ある意味、アルファベットはすでに自らを変革しつつあります。広告依存型のビジネスから、AIツールのサブスクリプションサービスへと軸足を移しており、「Google One」の加入者はすでに1億人を超えています。

ニュー・ストリート・リサーチのアナリスト、ダン・サーモン氏は、毎月10億人以上のグローバルユーザーが「ジェミニ」のAIサマリーを利用していると報告しています。これは、多くのAIスタートアップ企業の実績を大きく上回るものです。

株価評価と投資家心理への影響

「コダックのようなシナリオは極端だ」との意見もありますが、ライツェス氏は株価評価に及ぼす心理的影響に注目しています。1998年のコダックの株価収益率(PER)はピークを迎えましたが、わずか3年後には7倍以下にまで下落しました。

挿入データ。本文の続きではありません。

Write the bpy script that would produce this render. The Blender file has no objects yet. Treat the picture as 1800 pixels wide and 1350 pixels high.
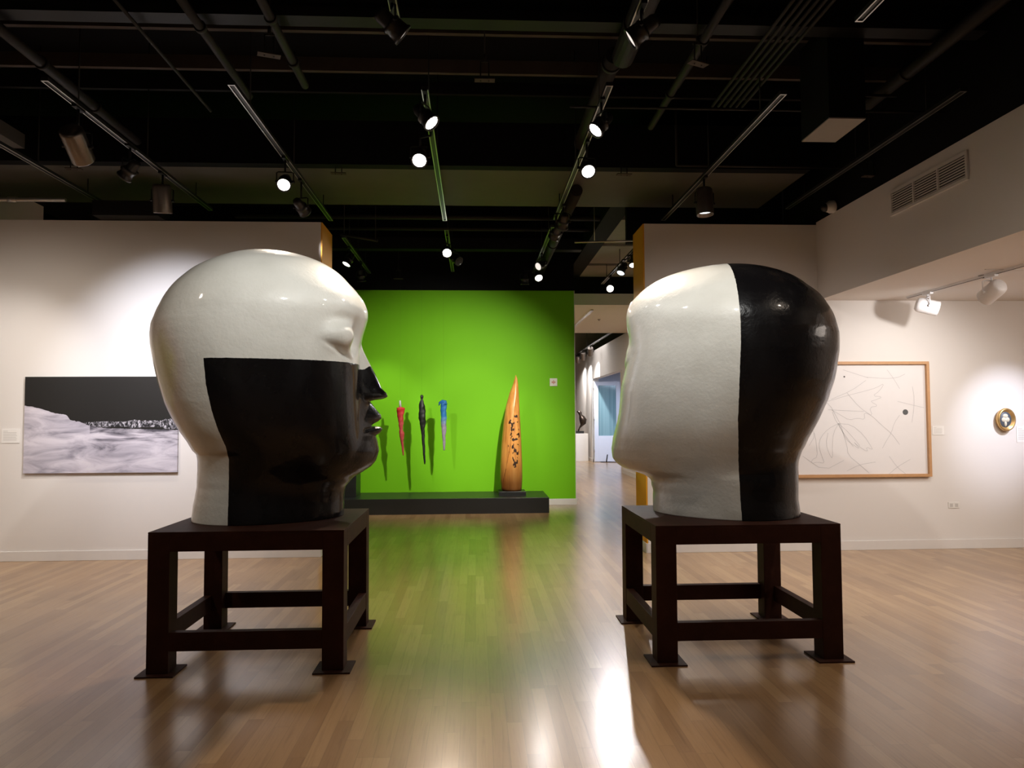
import bpy, bmesh, math, random
import numpy as np
from mathutils import Vector, Matrix
random.seed(7)
PI = math.pi
S = bpy.context.scene
COL = S.collection

# ------------------------------------------------------------------ camera
cam_d = bpy.data.cameras.new('camera'); cam = bpy.data.objects.new('camera', cam_d); COL.objects.link(cam)
cam_d.sensor_fit = 'HORIZONTAL'; cam_d.sensor_width = 36.0; cam_d.lens = 36.0 * 1300 / 1800
cam_d.clip_end = 200
YAW, PITCH, ROLL, EYE = math.radians(2.86), math.radians(2.55), math.radians(-.3), 1.65
CM = Matrix.Rotation(-YAW, 3, 'Z') @ Matrix.Rotation(PI/2 + PITCH, 3, 'X') @ Matrix.Rotation(ROLL, 3, 'Z')
cam.matrix_world = Matrix.Translation((0, 0, EYE)) @ CM.to_4x4()
S.camera = cam
# ------------------------------------------------------------------ world and exposure
W = bpy.data.worlds.new('world'); S.world = W; W.use_nodes = True
W.node_tree.nodes['Background'].inputs[0].default_value = (1.0, .86, .72, 1)
W.node_tree.nodes['Background'].inputs[1].default_value = .0
S.view_settings.view_transform = 'Standard'; S.view_settings.look = 'None'
S.view_settings.exposure = 1.0; S.view_settings.gamma = 1.0
try: S.view_settings.use_curve_mapping = False
except Exception: pass
WARM = (1, .83, .67); NEUT = (1, .95, .915); COOL = (.84, .87, 1.0)
def spot(name, loc, aim, power, angle, blend=.6, col=NEUT, rad=.05, parent=None):
    d = bpy.data.lights.new(name, 'SPOT'); d.energy = power; d.spot_size = math.radians(angle); d.spot_blend = blend
    d.color = col; d.shadow_soft_size = rad
    o = bpy.data.objects.new(name, d); COL.objects.link(o)
    v = (Vector(aim) - Vector(loc)).normalized()
    q = v.to_track_quat('-Z', 'Y')
    if parent: o.parent = parent; o.location = Vector(loc) - parent.location
    else: o.location = loc
    o.rotation_euler = q.to_euler(); return o
def area(name, loc, aim, power, sx, sy, col=NEUT):
    d = bpy.data.lights.new(name, 'AREA'); d.energy = power; d.shape = 'RECTANGLE'; d.size = sx; d.size_y = sy; d.color = col
    o = bpy.data.objects.new(name, d); COL.objects.link(o); o.location = loc
    o.rotation_euler = (Vector(aim) - Vector(loc)).normalized().to_track_quat('-Z', 'Y').to_euler(); return o
# unseen lamps without fixtures: two for the heads, then added fills
spot('unseen_lamp', (.15, 2.7, 4.15), (-1.7, 5.5, 2.35), 165, 42, 1, (1, .985, .94), .04)
spot('unseen_lamp', (.35, 2.7, 4.15), (2.0, 5.5, 2.35), 165, 42, 1, (1, .985, .94), .04)
spot('unseen_lamp', (.05, 6.3, 4.2), (.1, 6.7, 0), 110, 52, 1, WARM, .05)  # fill added to brighten the floor between the heads
for x, y, p in ((-5.2, 6.2, 100), (-3.6, 3.6, 34), (3.1, 3.4, 44)):
    spot('unseen_lamp', (x, y, 4.15), (x*1.0, y+1.6, 0), p, 140, 1, WARM, .06)  # wide fills added for the side floors and the header
for x, ax, p in ((-5.6, -5.3, 48), (-2.6, -3.1, 52), (3.0, 3.0, 46)):
    spot('unseen_lamp', (x, 5.8, 3.6), (ax, 8.95, 1.0), p, 92, 1, NEUT, .06)  # wall washes added to brighten the left and right walls
# unseen area lights filling the vestibule, side gallery and passage
area('vestibule_fill', (5.6, 24.0, 2.9), (5.0, 24.2, 0), 55, 1.2, 2.5, (.62, .76, 1.0))  # bluish area light
area('side_gallery_light', (6.4, 5.4, 3.0), (6.2, 6.6, 0), 80, 3.0, 2.5, (1, .87, .77))
area('passage_fill', (1.5, 17.5, 3.95), (1.8, 17.5, 0), 110, 2.5, 3.0, WARM)  # added fill under the soffit, no fixture there
area('passage_fill', (2.0, 25.0, 4.2), (2.2, 25.0, 0), 60, 2.5, 5.0, NEUT)  # added fill further down the passage

# ------------------------------------------------------------------ helpers
def ray(px, py):
    return CM @ Vector(((px-900)/1300, -(py-675)/1300, -1.0))
def at(px, py, x=None, y=None, z=None):
    d = ray(px, py); o = Vector((0, 0, EYE))
    t = x/d.x if x is not None else y/d.y if y is not None else (z-EYE)/d.z
    return o + t*d
class MB:
    def __init__(s): s.v = []; s.f = []; s.sm = []
    def add(s, vs, fs, smooth=False):
        o = len(s.v); s.v += [tuple(v) for v in vs]
        for f in fs: s.f.append(tuple(i+o for i in f)); s.sm.append(smooth)
        return s
    def box(s, x0, x1, y0, y1, z0, z1, m=None):
        vs = [Vector((x, y, z)) for z in (z0, z1) for y in (y0, y1) for x in (x0, x1)]
        if m is not None: vs = [m @ v for v in vs]
        return s.add(vs, [(0,2,3,1), (4,5,7,6), (0,1,5,4), (2,6,7,3), (0,4,6,2), (1,3,7,5)])
    def tube(s, pts, r, n=10, caps=True, smooth=True):
        pts = [Vector(p) for p in pts]; rs = r if isinstance(r, (list, tuple)) else [r]*len(pts)
        vs = []; up = None
        for i, p in enumerate(pts):
            t = (pts[min(i+1, len(pts)-1)] - pts[max(i-1, 0)]).normalized()
            if up is None: up = t.orthogonal().normalized()
            up = (up - t*up.dot(t)).normalized(); w = t.cross(up)
            for k in range(n):
                a = 2*PI*k/n; vs.append(p + rs[i]*(math.cos(a)*up + math.sin(a)*w))
        fs = [(i*n+k, i*n+(k+1) % n, (i+1)*n+(k+1) % n, (i+1)*n+k) for i in range(len(pts)-1) for k in range(n)]
        s.add(vs, fs, smooth)
        if caps:
            m = len(pts)-1
            s.add(vs[:n], [tuple(range(n))[::-1]]); s.add(vs[m*n:], [tuple(range(n))])
        return s
    def lathe(s, prof, o, axis, n=28, smooth=True):
        axis = Vector(axis).normalized(); u = axis.orthogonal().normalized(); w = axis.cross(u); o = Vector(o)
        vs = [o + axis*h + rr*(math.cos(2*PI*k/n)*u + math.sin(2*PI*k/n)*w) for h, rr in prof for k in range(n)]
        fs = [(i*n+k, i*n+(k+1) % n, (i+1)*n+(k+1) % n, (i+1)*n+k) for i in range(len(prof)-1) for k in range(n)]
        return s.add(vs, fs, smooth)
    def build(s, name, mat, parent=None, bevel=0, loc=None):
        me = bpy.data.meshes.new(name); me.from_pydata(s.v, [], s.f); me.update()
        me.polygons.foreach_set('use_smooth', s.sm)
        bm = bmesh.new(); bm.from_mesh(me); bmesh.ops.remove_doubles(bm, verts=bm.verts, dist=1e-6)
        bmesh.ops.recalc_face_normals(bm, faces=bm.faces); bm.to_mesh(me); bm.free()
        me.materials.append(mat)
        o = bpy.data.objects.new(name, me); COL.objects.link(o)
        if loc is not None:
            me.transform(Matrix.Translation(-Vector(loc))); o.location = loc
        if parent is not None:
            me.transform(Matrix.Translation(-parent.location)); o.parent = parent
        if bevel:
            b = o.modifiers.new('bevel', 'BEVEL'); b.width = bevel; b.segments = 2; b.limit_method = 'ANGLE'
        return o
def tag(o, label=None, cat=None, group=None, kind=None):
    if label: o['label'] = label
    if cat: o['category'] = cat
    if group: o['group'] = group
    if kind: o['kind'] = kind
    return o
def empty(name, loc, label, cat, group=None):
    o = bpy.data.objects.new(name, None); o.empty_display_size = .1; COL.objects.link(o); o.location = loc
    return tag(o, label, cat, group)
def struct(o): o['kind'] = 'structure'; return o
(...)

アルファベットのPERは2020年のピーク時から約40%下がっており、現在はおよそ18倍と見られています。この水準は、ChatGPTがリリースされた2022年とほぼ同じです。

今後、AIチャットボット競争がさらに激化すれば、PERの上昇だけに頼った株価の押し上げは難しくなります。株主リターンは、利益成長、資本還元、そして戦略的な意思決定から生まれる必要があります。

今後の注目イベントとアナリスト評価

投資家にとっての次の注目イベントは、4月9日に開催される「グーグル・クラウド2025」の開発者会議です。この場では、AI技術の進展や、最近アルファベットが買収したサイバーセキュリティ・プラットフォーム「Wiz」に関する情報が発表される見込みです。

アナリスト評価は分かれています。モンネス・クレスピ・ハルトのブライアン・ホワイト氏は「ホールド(中立)」と評価し、目標株価は設定していません。ライツェス氏も「ホールド」とし、目標株価を173ドルに設定。一方、サーモン氏は「買い」とし、目標株価を215ドルとしています。

現在、アルファベット株のアナリスト平均目標株価は約217ドルであり、2025年の推定利益に対するPERは約24倍となっています。一方、現時点の実際のPERは17倍前後とされています。

株価動向と市場の反応

アルファベットの株価は、3月31日の終値で154.64ドルを記録し、前日比で0.2%上昇しました。同日はダウ工業株30種平均も1%上昇し、相場全体が上向く展開となりました。

しかし、アルファベット株は2月の高値から約25%下落しており、AI主導の相場に対する疑念や、関税に関する懸念が重しとなっています。